1976’s Boston was the best-selling debut of its time; aside from a couple of hits, most of 1986’s Third Stage sounds like bad Whitesnake. Nestled in-between was Don’t Look Back, one of a phalanx of no-questions-asked, ‘set-em-and-forget-em’ 1978 party-rock albums that included Van Halen and Ace Frehley’s solo debut. According to David Wild, Boston mastermind Tom Scholz considered Don’t Look Back a subpar rush job. So how come it’s still so much darn fun? Though Boston remains an indisputable classic, it waxed overly elegiac at times, diluting the festivities with bummers like girls walking away and drifters leaving it all behind. That’s all fine and dandy unless you’re looking for unmitigated good times weighed down by zero concerns.

That is what Don’t Look Back delivers on tracks like “Feelin’ Satisfied”, “It’s Easy”, and the self-explanatory “Party”, where you can “meet your friends and have a toke or two / In a place where they can never play the music too loud”! In one of those inexplicable Billboard chart quirks we adore, the title track actually eclipsed “More Than a Feeling” by one slot, Number Four vs. Number Five. Parting shot, for those who denigrate Don’t Look Back as more of the same: It’s called a ‘formula’ because it works, people.

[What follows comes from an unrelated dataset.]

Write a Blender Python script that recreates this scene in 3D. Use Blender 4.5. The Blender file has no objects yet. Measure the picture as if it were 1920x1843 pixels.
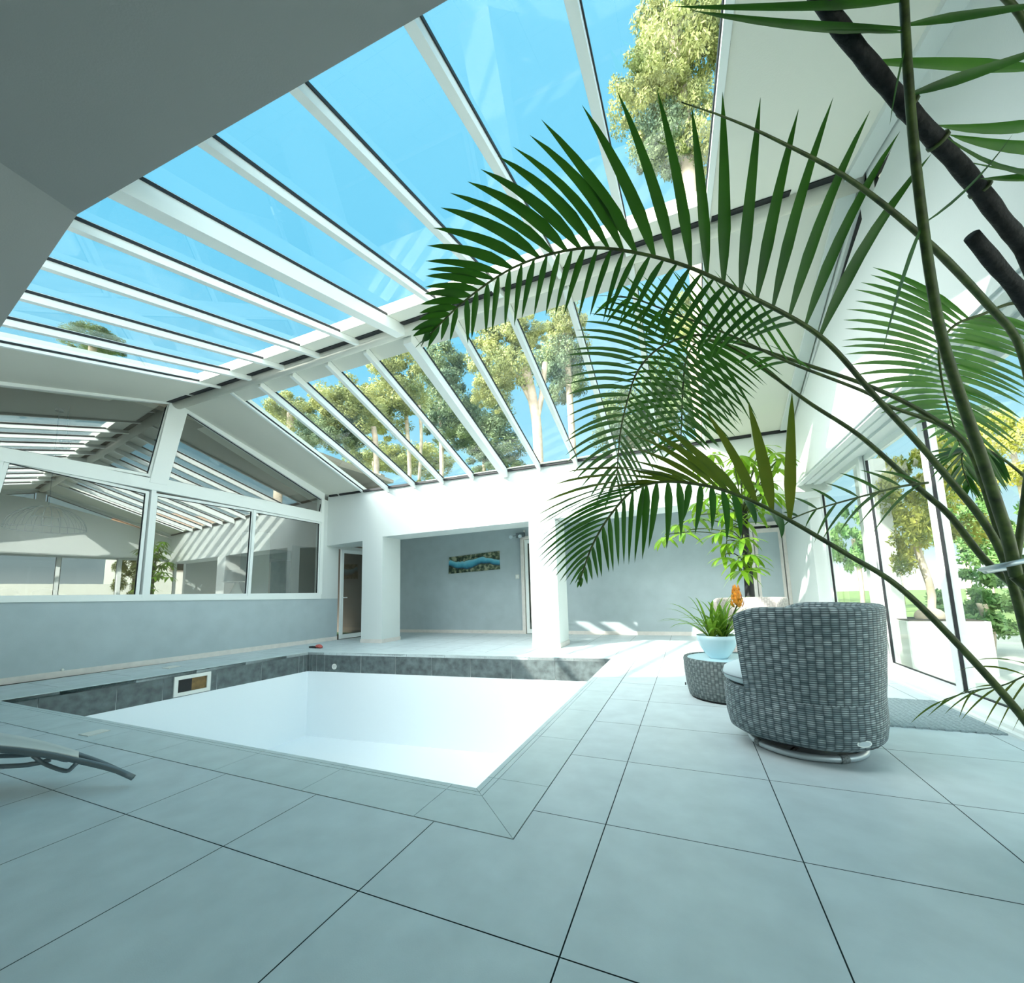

1. The Shore – Light Years (2008)

Britpop has always been a cranky and frustrating genre. When the Shore released their self-titled debut in 2004, critical reaction was decidedly mixed – not to mention the fact that 2008’s Light Years landed about ten years past the genre’s mid-1990s heyday. But what a difference. This personal favorite boasts a seductive intimacy typically reserved for more baroque pop while still maintaining the muscle side of the equation. Or perhaps Light Years just does Britpop the way it should have been done from the beginning – inspired rock songs peppered with labyrinthine bridges, tricky segues, and other unorthodox yet engrossing touches.

But what happens when each individual song on an album contains half a dozen hooks of that caliber? Then we’re in Valhalla territory. Songwriter Ben Ashley has a marked talent for constructing unexpected arpeggio progressions, such as in the bucolic “Wandering Light” or the trippy “Rising Flood”. Sophomore effort or not, Light Years is one of the finest rock records nobody ever heard; just about anyone who manages to encounter this album adores it. Unfortunately, thanks to a confluence of bad luck and poor timing, not enough people did.